What the RDAs say is the following (link to it HERE):
"Estimate of Requirements: The primary determinant of maintenance water requirement appears to be metabolic (Holliday and Segar, 1957), but the actual estimation of water requirement is highly variable and quite complex. Because the water requirement is the amount necessary to balance the insensible losses (which can vary markedly) and maintain a tolerable solute load for the kidneys (which may vary with dietary composition and other factors), it is impossible to set a general water requirement. Adults: For practical purposes, 1 ml/kcal of energy expenditure can be recommended as the water requirement for adults under average conditions of energy expenditure and environmental exposure. However, there is so seldom a risk of water intoxication that the specified requirement for water is often increased to 1.5 ml/kcal to cover variations in activity level, sweating, and solute load."

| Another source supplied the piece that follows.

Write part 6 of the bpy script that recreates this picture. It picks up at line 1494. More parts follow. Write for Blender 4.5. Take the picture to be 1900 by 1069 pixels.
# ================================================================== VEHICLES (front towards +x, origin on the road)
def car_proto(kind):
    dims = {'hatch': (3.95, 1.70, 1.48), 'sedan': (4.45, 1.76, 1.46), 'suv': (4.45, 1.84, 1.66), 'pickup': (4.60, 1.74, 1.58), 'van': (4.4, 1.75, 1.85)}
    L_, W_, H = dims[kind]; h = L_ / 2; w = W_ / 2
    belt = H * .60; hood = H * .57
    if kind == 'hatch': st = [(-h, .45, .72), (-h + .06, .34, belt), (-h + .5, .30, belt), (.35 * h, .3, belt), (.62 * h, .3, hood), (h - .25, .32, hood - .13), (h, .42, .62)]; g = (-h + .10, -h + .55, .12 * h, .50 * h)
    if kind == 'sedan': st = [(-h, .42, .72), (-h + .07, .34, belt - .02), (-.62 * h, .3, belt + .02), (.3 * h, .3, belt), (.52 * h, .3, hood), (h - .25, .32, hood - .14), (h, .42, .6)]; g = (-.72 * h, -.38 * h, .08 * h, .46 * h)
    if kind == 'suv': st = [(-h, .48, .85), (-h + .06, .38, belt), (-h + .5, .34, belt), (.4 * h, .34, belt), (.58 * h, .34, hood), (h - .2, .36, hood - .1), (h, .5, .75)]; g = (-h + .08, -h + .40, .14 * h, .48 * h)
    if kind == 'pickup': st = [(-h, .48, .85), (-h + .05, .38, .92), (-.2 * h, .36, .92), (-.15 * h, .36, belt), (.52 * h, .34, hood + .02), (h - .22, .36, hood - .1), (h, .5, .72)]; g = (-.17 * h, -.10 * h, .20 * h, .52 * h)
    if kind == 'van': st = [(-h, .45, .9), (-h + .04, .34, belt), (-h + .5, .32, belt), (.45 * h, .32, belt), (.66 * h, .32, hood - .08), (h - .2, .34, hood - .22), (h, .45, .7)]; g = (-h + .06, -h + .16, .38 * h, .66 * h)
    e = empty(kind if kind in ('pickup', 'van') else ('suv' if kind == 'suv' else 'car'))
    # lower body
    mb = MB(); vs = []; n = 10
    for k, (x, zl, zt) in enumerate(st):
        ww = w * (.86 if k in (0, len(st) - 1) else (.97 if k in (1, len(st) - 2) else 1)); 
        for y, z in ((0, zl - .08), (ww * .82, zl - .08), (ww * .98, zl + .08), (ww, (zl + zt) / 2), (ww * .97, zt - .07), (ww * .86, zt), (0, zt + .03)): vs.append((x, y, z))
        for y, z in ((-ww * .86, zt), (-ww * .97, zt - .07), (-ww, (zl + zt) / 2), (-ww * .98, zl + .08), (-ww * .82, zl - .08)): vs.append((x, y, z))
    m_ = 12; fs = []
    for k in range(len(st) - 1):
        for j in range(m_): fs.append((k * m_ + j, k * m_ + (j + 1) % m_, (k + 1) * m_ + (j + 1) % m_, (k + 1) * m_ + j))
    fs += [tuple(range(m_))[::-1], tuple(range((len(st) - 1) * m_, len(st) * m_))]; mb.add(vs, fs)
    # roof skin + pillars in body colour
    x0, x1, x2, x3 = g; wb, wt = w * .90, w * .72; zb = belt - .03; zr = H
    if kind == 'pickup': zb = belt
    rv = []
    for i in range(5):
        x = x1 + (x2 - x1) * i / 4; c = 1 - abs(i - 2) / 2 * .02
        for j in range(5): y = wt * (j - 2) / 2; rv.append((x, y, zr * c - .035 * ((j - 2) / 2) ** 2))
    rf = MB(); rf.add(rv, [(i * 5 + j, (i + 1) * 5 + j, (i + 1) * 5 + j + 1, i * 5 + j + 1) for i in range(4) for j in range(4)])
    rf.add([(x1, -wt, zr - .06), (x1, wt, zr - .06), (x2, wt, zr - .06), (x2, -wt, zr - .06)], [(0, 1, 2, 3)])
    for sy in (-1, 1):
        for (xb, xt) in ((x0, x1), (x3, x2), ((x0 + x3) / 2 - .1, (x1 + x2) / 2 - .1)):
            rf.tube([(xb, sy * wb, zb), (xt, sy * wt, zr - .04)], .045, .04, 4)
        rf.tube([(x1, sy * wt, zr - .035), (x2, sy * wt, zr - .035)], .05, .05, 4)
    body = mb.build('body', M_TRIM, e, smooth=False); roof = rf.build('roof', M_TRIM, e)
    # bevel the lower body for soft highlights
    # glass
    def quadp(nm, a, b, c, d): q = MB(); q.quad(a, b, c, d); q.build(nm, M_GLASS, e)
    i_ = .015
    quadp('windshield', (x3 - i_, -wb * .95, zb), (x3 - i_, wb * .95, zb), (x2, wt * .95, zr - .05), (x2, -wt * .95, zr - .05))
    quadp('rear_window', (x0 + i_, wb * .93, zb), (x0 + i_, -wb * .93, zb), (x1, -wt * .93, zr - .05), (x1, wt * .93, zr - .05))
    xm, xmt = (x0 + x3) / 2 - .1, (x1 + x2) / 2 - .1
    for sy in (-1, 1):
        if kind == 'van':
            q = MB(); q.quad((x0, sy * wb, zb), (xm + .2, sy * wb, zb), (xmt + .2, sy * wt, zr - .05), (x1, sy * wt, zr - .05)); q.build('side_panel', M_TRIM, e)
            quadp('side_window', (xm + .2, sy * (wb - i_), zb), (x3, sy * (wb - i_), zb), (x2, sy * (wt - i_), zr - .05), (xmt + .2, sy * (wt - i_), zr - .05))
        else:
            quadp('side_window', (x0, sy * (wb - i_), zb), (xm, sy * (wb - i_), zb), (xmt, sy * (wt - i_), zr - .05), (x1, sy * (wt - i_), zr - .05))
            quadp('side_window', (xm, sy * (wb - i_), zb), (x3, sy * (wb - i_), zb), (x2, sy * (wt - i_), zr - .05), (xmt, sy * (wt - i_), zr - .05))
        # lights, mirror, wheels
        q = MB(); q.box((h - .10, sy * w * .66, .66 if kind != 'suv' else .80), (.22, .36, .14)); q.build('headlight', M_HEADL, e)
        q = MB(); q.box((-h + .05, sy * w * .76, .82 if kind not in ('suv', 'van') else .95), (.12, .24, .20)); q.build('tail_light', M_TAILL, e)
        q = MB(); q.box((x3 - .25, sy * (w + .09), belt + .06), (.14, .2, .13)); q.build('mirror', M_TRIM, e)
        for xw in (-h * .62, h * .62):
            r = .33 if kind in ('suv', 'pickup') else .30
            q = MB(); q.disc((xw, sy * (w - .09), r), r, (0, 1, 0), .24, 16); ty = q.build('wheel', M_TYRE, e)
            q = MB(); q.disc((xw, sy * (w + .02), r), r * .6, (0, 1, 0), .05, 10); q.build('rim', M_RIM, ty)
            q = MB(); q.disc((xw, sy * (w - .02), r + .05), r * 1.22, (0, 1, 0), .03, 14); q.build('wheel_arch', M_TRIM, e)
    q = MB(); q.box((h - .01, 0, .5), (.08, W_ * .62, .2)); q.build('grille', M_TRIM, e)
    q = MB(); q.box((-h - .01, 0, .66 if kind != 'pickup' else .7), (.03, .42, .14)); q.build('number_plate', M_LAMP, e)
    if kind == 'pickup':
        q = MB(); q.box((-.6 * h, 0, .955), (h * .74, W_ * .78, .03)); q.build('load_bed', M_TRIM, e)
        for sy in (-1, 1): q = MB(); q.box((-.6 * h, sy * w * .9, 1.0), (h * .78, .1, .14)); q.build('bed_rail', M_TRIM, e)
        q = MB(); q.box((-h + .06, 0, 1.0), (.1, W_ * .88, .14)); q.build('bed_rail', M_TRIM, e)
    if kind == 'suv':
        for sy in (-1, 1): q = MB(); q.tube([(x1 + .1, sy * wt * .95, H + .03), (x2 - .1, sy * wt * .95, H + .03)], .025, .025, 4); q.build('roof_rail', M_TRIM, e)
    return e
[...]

IN OTHER WORDS: Consume 1-1.5 Liters of water for every Calories (1000 calories is capitalized i.e. 1 Cal = 1 kcal). And since your average 1000 Calories of food already contains roughly 0.5 Liters of water, a conservative estimate of water needs comes back down to ~1 Liter / 1000 Cal of food.
NOTE that since soda, fruit juice and nonfat milk contain ~110 Cal / cup, they contain about 110/4 grams of sugars and amino acids, which use up 4 times their weight in water to stay dissolved i.e. (110/4) x 4 = 110 ml. One 8 oz cup is 1/4 quart i.e. about 1/4 Liter, which is about 250 ml. Therefore, the calories in these fluids take up 110 / 250 = 44% of the water in those fluids just to stay dissolved. In other words, you lose almost half of the hydration potential of these fluids. This is why caloric fluids do not hydrate you as well and why you would need to almost double your fluid intake if you only drank caloric beverages instead of water. This would, in effect, put as many calories of empty calories in the form of liquids into your body as the calories you are eating that you are trying to hydrate with those fluids. Hydrating with caloric fluids is then an amazingly effective way to stay dehydrated, gain a lot of body fat, or both.
I believe the advice to drink the needed water amount per day is quite sound. The breakdown on the water requirement by our body is well explained.